I can’t explain why Chatterton does nothing for me. It’s not a bad book. It’s not a boring book. It has interesting themes and characters, and my favorite professor loves it. I reread it to see if I could figure out what I missed the first time around. I did like it better this time around. But in the end, it just didn’t excite me. No light bulb in my head. Maybe because I didn’t feel like Ackroyd really added anything to the conversation on art he was so interested in. Maybe because all the writers in the book are sad creatures that come to sad endings (not poetically sad or lyrically sad, just sad). I don’t know. Still.
A Master of Illusion
Paul Auster sticks in my mind as one of the most challenging authors I read while working towards my B.A. in English. We read The New York Trilogy and I liked him mostly because he was really difficult, yet I could understand him. Not to say it wasn’t a great book – it was – just a very complicated, multi-layered text full of obscure references and stylistic flourishes not always easy to understand. When I had to write my first ten-page paper ever, I chose his book because I knew there was more to write about in that book (all 384 pages) than any two other novels we read that semester. I got an A, and my professor (thank you, Patty) suggested I present it in a Student Showcase, which I did. Maybe that was more information that you really needed to explain my positive associations with Auster, but I have a bit more. I picked up The Brooklyn Follies early this year and thoroughly enjoyed it – another great book by Auster, but much less challenging (though no less interesting).

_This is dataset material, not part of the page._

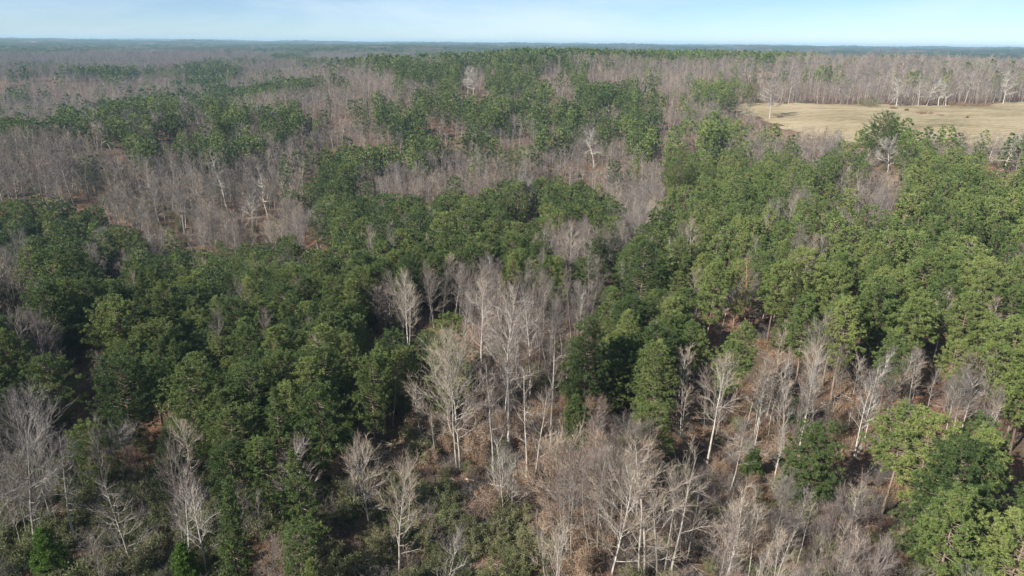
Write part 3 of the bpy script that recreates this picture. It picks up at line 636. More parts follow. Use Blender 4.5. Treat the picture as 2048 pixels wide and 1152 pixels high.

The Book of Illusions I picked up on that fabulous sale rack at Powell’s. Now looking at it, the eyeball shot on the cover brings hints of Lost (which I’ve recently become addicted to and watched voraciously for weeks on end). I must have bought it before I started watching that show, because it never occurred to me before. I suppose at some point you’d like me to actually tell you about the book I read? If you insist.
I really enjoyed The Book of Illusions. It is the story of a man who loses his wife and children when their plane (which he was not on) crashes. He drinks and drifts for almost a year until he sees a clip from an old silent film on TV that actually makes him chuckle for the first time since their deaths. He becomes a bit obsessed with the comedian in the film and decides to find and watch all the films he made. In the process, he discovers the actor is alive and is invited to meet him. It is a sad, powerful story about grief and guilt and the strange things it makes us do.
I liked the book for several reasons. It is written almost completely in the first-person (as many of Auster’s books are) and the internal monologue rings true, painting a vivid picture of David’s internal life. The narrative is convincingly erratic (like the thought processes of a human being) without being inconsistent or difficult to follow. I love a story that takes the scenic road to get to the point and doesn’t always give you clear directions. His descriptions of the movies he ‘sees’ are so rich, you feel as if you are watching the films with him.
Some of the themes embedded in this narrative are also favorites of mine – the mechanics of how and why stories work, and why they are important. The conviction that we all write our own lives (stories), and therefore we can change our lives if we work hard enough. Affirmation that – regardless of the present moment – the future always offers hope. So it’s not surprising that I devoured the book and closed it feeling happy, uplifted and wishing I could write half as well. He is never boring, never predictable, yet entirely convincing.